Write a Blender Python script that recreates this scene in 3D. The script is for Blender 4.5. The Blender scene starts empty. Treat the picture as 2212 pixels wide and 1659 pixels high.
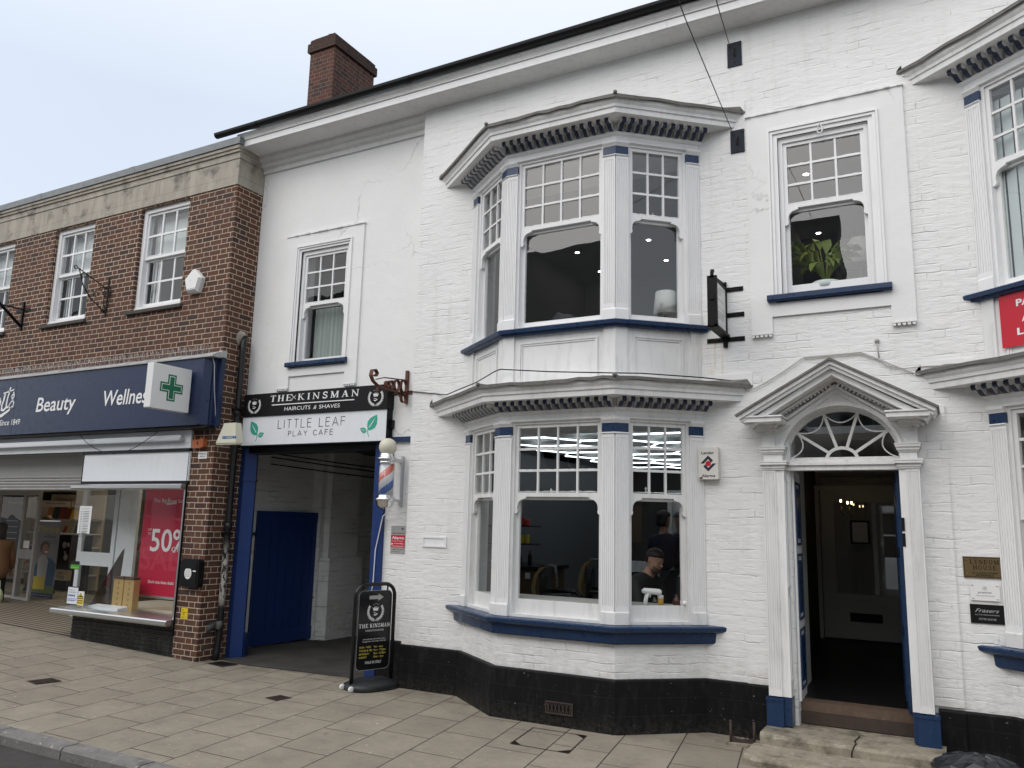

══════════

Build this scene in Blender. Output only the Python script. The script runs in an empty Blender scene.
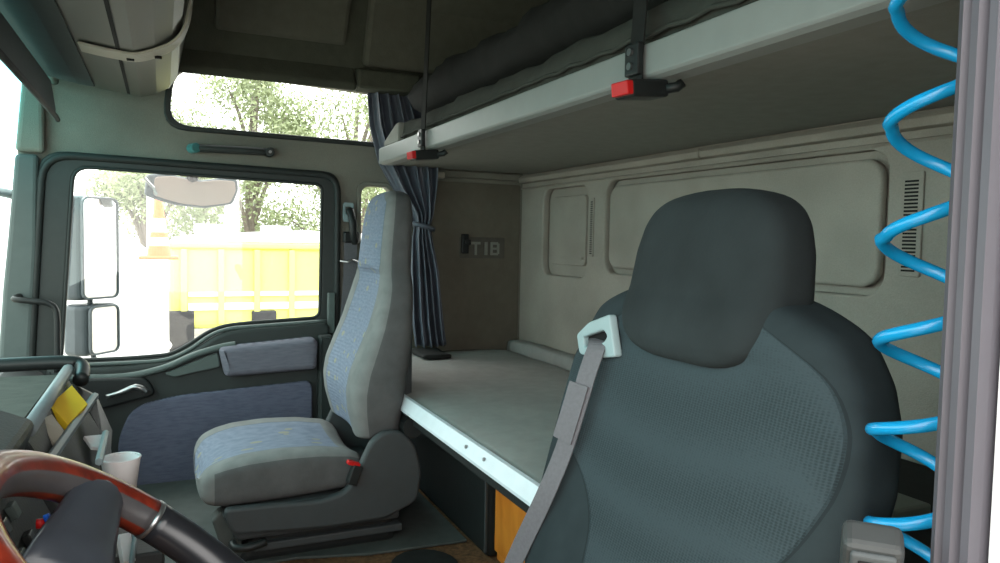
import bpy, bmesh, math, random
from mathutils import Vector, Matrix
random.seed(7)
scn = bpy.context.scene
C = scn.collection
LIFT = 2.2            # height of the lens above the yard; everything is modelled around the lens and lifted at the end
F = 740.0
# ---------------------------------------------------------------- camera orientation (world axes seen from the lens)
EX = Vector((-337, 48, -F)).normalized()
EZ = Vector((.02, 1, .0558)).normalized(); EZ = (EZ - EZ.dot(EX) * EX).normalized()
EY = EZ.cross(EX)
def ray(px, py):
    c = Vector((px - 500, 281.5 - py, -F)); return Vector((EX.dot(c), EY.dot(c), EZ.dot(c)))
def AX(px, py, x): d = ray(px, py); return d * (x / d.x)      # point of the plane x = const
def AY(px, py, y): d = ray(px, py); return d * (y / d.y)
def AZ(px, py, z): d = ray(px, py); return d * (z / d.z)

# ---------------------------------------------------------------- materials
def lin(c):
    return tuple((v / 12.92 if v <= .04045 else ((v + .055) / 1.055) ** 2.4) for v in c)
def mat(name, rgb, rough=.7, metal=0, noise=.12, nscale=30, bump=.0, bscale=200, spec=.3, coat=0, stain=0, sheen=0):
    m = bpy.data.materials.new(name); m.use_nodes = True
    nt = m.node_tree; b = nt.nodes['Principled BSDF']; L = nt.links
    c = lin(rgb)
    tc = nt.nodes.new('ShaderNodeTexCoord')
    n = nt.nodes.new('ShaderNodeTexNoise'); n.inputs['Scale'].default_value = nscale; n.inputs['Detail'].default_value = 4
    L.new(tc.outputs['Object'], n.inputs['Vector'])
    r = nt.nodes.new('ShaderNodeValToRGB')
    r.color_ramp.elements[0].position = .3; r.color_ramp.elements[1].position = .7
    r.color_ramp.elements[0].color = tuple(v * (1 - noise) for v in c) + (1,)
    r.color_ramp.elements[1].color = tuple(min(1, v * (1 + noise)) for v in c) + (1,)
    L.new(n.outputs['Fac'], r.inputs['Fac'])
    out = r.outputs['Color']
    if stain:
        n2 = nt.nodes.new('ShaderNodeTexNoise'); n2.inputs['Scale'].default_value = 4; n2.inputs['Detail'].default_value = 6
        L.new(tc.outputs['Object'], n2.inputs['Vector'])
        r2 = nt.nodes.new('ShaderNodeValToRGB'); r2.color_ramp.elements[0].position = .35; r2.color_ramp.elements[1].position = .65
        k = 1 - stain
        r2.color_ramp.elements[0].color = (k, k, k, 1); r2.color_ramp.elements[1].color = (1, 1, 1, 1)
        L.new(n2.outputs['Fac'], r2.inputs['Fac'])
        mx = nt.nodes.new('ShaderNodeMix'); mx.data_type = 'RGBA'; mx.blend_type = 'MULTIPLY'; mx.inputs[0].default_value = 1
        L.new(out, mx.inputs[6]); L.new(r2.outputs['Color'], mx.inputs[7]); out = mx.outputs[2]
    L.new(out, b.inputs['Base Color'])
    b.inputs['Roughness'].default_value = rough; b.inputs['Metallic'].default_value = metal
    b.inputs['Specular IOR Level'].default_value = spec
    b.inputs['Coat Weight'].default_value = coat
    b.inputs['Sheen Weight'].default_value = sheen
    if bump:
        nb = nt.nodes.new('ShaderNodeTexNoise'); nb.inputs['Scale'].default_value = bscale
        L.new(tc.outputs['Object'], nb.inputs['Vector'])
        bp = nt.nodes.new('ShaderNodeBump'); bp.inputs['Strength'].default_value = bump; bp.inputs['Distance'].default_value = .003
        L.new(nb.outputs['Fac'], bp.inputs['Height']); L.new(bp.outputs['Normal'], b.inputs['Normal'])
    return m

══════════

Instructions to follow: Start at the line with "Build this scene", stop at the line with "def AZ(px, py, z): d", both lines included, and repeat that span exactly without its pictures.

Output below:
Build this scene in Blender. Output only the Python script. The script runs in an empty Blender scene.
import bpy, bmesh, math, random
from mathutils import Vector, Matrix
random.seed(7)
scn = bpy.context.scene
C = scn.collection
LIFT = 2.2            # height of the lens above the yard; everything is modelled around the lens and lifted at the end
F = 740.0
# ---------------------------------------------------------------- camera orientation (world axes seen from the lens)
EX = Vector((-337, 48, -F)).normalized()
EZ = Vector((.02, 1, .0558)).normalized(); EZ = (EZ - EZ.dot(EX) * EX).normalized()
EY = EZ.cross(EX)
def ray(px, py):
    c = Vector((px - 500, 281.5 - py, -F)); return Vector((EX.dot(c), EY.dot(c), EZ.dot(c)))
def AX(px, py, x): d = ray(px, py); return d * (x / d.x)      # point of the plane x = const
def AY(px, py, y): d = ray(px, py); return d * (y / d.y)
def AZ(px, py, z): d = ray(px, py); return d * (z / d.z)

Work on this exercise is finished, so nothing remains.